(13 years, 11 months ago)
Commons ChamberI am grateful for the opportunity to contribute to this important debate. Before the hon. Member for Belfast East (Naomi Long) leaves the Chamber, may I add my sympathies to those already expressed to her and her constituents? I must also congratulate my right hon. Friend the Member for Haltemprice and Howden (Mr Davis) on obtaining the debate, and the Backbench Business Committee on giving time for it. I will try to keep my comments short given how many hon. Members want to contribute, but the fact that so many do is indicative of the interest in the House and throughout the country on this matter.
I was elected to be the voice of my constituents in this place, and many of them have contacted me to express their concern about the matter. They are firmly, to a man and a woman, against any move to give votes to prisoners, and I am wholeheartedly in agreement with them.

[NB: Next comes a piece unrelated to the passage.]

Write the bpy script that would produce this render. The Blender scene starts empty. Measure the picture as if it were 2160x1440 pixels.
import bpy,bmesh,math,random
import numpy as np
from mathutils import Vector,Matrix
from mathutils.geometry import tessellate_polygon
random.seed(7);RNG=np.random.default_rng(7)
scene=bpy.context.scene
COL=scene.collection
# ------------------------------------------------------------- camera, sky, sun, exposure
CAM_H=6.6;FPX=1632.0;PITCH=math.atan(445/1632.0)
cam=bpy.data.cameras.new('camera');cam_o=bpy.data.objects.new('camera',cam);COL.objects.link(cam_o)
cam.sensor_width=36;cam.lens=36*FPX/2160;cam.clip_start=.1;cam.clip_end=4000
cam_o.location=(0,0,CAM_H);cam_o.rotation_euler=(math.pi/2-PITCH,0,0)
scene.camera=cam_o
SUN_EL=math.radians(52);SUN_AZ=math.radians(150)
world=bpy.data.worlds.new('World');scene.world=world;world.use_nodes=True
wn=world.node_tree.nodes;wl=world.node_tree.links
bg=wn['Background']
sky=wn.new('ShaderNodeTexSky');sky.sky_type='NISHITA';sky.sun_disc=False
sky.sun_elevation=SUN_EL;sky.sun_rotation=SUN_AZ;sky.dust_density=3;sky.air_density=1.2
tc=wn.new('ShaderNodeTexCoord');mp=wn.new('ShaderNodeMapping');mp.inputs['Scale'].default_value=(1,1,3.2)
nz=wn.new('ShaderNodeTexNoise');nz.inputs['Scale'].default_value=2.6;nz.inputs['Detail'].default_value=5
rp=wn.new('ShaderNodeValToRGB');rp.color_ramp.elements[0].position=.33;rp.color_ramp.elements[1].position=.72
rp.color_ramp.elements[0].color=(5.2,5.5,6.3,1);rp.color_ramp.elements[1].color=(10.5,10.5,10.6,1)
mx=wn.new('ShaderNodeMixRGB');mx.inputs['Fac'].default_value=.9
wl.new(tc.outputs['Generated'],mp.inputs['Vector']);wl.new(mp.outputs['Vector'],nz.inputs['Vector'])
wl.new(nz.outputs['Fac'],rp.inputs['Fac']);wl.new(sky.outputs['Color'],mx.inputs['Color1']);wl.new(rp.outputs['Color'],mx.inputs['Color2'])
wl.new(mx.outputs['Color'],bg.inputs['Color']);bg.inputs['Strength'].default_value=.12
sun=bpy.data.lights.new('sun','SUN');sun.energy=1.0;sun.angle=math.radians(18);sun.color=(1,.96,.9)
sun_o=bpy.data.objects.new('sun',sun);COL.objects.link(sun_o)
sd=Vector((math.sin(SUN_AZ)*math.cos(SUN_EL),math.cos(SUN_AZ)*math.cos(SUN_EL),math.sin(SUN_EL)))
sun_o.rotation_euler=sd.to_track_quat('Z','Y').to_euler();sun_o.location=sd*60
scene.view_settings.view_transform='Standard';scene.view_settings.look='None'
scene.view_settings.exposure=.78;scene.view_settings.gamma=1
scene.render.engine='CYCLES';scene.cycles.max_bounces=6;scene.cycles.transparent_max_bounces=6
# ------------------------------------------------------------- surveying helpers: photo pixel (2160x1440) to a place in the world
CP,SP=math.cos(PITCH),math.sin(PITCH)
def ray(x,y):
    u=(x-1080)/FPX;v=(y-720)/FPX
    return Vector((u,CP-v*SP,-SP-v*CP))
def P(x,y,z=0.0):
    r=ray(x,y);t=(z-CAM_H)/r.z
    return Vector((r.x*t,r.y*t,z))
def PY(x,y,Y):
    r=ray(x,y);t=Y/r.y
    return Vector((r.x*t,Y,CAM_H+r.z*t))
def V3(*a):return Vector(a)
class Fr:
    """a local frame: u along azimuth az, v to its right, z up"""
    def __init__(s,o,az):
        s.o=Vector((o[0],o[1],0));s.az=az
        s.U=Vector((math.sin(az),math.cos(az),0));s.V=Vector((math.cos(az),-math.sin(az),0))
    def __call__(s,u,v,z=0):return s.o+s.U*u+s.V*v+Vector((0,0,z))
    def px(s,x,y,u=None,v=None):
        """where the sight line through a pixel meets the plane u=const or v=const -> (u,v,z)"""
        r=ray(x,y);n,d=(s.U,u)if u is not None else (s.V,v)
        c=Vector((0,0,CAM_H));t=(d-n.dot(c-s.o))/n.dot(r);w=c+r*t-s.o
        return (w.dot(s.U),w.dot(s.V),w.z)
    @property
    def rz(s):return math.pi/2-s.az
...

Prison should fulfil three functions: protect the public, rehabilitate the prisoner and punish them. This debate is most concerned with its punishment function. Depriving someone of their liberty is in itself the strongest of punishments. There is the obvious physical restriction—the inability to move freely—but there is rightly another aspect to the punishment of a prison sentence: through the actions that have deserved such punishment, prisoners set themselves apart from civil society in an important way. The right to vote is an important part of a citizen’s rights; it is not something to be taken lightly. In fact, it is an indication of full participation in society. Losing the right to choose a democratic representative is an important part of the punishment, but it is also recognition of the nature of the punishment, which is more than the inability to go where one pleases.
I am following my hon. Friend’s argument closely and totally support it. Does she agree that a legal anomaly that should perhaps be considered in this debate is the fact that prisoners serving a year or less in prison have the right to stand for election to this House, even though they do not have the right to vote?
That is a good point, and I am sure that we will come back to it.
Removal of the right to vote does not mean that prisoners are not represented. Indeed, I am sure that every Member of this House has had reason to act for a constituent in prison, by ensuring that appropriate rehabilitative courses are available or that inappropriate conditions are addressed, for example. Therefore, it would be wrong to say that prisoners are not represented. They must be treated fairly, and they are represented here. However, representation is a separate issue from the right to choose the representative. As well as a mark of full participation in society, the right to vote is a hard-fought privilege.